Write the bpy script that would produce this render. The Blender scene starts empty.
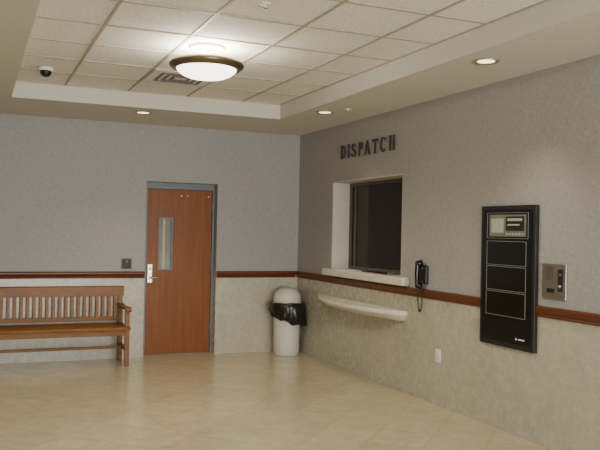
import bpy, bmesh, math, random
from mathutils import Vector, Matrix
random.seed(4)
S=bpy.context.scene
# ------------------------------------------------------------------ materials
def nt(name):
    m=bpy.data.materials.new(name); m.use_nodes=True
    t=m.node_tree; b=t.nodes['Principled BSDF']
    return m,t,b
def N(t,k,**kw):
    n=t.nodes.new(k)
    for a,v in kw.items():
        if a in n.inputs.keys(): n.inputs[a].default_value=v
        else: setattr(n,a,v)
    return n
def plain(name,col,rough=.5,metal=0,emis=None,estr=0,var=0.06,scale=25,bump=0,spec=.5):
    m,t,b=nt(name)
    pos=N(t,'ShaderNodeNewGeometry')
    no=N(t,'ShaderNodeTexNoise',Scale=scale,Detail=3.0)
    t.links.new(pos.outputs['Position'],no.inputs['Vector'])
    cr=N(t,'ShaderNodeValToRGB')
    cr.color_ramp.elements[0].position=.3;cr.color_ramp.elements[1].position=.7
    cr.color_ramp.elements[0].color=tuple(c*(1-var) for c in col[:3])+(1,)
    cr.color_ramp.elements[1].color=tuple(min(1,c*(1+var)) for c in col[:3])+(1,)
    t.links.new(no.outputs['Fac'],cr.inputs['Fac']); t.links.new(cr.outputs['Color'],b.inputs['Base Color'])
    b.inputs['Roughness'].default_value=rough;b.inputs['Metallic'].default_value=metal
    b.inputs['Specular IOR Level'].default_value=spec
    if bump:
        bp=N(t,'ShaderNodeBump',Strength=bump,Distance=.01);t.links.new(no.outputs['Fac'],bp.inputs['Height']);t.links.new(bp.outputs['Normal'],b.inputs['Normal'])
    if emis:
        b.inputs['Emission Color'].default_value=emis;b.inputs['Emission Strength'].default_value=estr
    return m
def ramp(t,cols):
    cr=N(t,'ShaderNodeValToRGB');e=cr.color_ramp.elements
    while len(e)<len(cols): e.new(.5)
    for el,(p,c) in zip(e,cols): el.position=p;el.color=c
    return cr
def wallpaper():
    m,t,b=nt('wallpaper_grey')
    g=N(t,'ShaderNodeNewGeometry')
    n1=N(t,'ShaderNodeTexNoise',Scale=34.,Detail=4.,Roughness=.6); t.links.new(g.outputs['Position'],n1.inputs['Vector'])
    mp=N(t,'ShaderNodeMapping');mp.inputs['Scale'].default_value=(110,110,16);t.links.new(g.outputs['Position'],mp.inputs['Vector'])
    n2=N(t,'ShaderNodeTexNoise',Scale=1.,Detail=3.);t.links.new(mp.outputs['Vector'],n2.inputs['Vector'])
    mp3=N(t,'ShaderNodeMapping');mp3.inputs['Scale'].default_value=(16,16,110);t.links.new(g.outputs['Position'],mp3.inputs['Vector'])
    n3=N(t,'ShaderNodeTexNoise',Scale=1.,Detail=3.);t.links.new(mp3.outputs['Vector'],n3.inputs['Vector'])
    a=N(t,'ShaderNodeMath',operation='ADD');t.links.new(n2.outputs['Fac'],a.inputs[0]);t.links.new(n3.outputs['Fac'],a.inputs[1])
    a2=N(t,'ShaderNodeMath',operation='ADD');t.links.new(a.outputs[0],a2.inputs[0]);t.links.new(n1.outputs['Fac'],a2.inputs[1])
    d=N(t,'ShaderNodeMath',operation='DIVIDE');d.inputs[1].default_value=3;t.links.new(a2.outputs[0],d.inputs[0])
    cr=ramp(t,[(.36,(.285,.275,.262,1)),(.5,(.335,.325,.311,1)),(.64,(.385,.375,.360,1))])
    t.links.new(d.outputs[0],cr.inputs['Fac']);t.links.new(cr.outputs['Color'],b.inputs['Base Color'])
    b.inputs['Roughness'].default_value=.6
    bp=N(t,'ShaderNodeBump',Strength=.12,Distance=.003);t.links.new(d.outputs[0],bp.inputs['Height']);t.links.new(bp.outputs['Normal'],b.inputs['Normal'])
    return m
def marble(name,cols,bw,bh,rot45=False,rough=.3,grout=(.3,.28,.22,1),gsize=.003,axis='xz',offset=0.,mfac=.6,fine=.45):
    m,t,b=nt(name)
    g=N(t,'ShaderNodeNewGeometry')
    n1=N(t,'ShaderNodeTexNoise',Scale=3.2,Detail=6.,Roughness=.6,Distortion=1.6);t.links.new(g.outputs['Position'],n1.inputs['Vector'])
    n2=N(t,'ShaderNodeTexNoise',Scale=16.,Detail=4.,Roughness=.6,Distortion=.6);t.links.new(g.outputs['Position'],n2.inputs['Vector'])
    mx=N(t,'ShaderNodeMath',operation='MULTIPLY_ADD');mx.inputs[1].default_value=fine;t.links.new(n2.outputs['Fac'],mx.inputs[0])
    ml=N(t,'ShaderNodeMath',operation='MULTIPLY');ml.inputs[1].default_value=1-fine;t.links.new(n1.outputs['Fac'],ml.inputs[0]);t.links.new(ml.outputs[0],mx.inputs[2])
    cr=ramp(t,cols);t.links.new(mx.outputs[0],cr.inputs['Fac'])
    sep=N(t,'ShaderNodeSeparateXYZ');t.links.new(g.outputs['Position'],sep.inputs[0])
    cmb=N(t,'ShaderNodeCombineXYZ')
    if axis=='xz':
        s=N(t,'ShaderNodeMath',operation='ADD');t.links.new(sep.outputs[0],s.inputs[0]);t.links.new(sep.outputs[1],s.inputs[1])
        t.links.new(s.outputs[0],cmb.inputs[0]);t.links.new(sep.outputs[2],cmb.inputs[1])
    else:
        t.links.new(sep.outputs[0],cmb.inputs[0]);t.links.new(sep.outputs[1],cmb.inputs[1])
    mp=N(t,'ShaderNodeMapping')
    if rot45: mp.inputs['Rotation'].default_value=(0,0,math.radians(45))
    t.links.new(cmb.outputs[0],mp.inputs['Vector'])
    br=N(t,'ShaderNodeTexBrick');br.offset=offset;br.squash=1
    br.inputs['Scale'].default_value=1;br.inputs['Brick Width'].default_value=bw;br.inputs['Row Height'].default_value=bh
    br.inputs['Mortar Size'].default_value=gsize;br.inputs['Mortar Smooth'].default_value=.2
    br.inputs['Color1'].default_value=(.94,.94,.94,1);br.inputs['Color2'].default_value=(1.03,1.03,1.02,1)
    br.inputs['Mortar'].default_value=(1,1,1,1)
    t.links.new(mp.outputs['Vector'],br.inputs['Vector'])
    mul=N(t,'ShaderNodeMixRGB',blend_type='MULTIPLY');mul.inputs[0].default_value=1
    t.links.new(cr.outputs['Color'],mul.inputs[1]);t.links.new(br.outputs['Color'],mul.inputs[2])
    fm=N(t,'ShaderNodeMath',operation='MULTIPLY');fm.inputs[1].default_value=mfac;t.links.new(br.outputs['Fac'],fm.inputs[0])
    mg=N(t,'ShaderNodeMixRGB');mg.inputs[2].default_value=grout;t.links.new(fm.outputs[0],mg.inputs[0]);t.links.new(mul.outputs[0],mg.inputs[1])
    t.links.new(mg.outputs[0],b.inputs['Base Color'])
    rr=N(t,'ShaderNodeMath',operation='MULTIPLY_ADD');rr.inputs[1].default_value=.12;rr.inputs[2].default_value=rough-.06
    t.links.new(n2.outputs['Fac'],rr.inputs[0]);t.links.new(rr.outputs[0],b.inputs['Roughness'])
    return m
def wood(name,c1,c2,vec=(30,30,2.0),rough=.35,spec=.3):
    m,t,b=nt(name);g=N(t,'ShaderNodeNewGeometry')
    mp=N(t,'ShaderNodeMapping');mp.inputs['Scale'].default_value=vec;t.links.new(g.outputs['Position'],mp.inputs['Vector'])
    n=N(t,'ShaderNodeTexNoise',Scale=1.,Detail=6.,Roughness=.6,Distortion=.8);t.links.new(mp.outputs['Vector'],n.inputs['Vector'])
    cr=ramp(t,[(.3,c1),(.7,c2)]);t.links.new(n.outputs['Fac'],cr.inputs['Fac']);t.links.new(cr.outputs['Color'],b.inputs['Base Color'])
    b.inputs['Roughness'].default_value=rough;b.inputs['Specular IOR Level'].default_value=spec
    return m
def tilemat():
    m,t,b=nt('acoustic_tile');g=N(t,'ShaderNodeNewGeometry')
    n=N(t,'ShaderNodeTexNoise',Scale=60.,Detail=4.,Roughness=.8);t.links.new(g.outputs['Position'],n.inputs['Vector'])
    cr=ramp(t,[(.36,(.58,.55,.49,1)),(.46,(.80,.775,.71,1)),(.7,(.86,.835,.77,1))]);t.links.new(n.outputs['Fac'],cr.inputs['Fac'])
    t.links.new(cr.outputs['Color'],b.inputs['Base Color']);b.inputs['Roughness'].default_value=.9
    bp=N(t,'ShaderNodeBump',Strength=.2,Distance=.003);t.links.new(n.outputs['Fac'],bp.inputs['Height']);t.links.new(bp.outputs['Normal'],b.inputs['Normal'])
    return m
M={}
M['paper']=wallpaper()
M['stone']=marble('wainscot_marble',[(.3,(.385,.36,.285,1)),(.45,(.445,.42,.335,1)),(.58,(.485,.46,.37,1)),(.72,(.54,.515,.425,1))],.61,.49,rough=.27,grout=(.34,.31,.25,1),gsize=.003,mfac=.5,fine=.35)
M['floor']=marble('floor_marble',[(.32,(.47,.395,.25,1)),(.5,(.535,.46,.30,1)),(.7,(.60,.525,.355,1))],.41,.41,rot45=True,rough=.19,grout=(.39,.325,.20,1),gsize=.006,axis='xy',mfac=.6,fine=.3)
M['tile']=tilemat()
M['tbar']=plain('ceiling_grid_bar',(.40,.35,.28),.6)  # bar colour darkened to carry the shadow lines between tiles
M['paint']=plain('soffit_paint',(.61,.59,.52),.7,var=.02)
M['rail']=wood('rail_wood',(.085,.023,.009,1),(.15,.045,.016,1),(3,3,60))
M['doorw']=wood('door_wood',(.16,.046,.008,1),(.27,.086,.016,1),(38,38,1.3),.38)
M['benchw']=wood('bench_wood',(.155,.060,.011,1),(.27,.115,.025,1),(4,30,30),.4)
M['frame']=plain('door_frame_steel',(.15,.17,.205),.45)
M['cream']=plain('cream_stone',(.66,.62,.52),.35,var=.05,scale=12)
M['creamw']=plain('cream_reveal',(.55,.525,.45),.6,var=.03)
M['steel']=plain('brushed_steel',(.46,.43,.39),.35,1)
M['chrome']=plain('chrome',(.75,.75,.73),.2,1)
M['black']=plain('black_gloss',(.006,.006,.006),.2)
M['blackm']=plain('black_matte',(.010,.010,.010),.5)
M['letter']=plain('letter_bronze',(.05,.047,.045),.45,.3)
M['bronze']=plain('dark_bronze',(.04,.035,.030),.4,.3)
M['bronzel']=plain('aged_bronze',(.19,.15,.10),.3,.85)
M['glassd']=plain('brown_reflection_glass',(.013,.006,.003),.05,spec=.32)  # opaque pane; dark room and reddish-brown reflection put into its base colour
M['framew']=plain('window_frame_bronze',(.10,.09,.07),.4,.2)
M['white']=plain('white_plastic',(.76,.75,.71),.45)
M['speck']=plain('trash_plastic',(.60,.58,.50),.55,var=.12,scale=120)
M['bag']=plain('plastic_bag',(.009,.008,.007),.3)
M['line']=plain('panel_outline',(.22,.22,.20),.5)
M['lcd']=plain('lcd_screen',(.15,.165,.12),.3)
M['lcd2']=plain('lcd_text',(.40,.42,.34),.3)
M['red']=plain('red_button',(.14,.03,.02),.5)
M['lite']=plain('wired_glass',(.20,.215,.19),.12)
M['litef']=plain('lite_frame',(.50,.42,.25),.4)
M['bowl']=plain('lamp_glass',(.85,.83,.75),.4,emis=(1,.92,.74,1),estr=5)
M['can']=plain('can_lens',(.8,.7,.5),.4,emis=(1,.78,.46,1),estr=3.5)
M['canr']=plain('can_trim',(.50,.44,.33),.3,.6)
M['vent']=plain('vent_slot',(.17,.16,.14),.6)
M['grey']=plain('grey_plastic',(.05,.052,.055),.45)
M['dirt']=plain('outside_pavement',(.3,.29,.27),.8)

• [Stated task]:
Write out each line of the data that holds the string "scene".

• [Answer in full]:
Write the bpy script that would produce this render. The Blender scene starts empty.
S=bpy.context.scene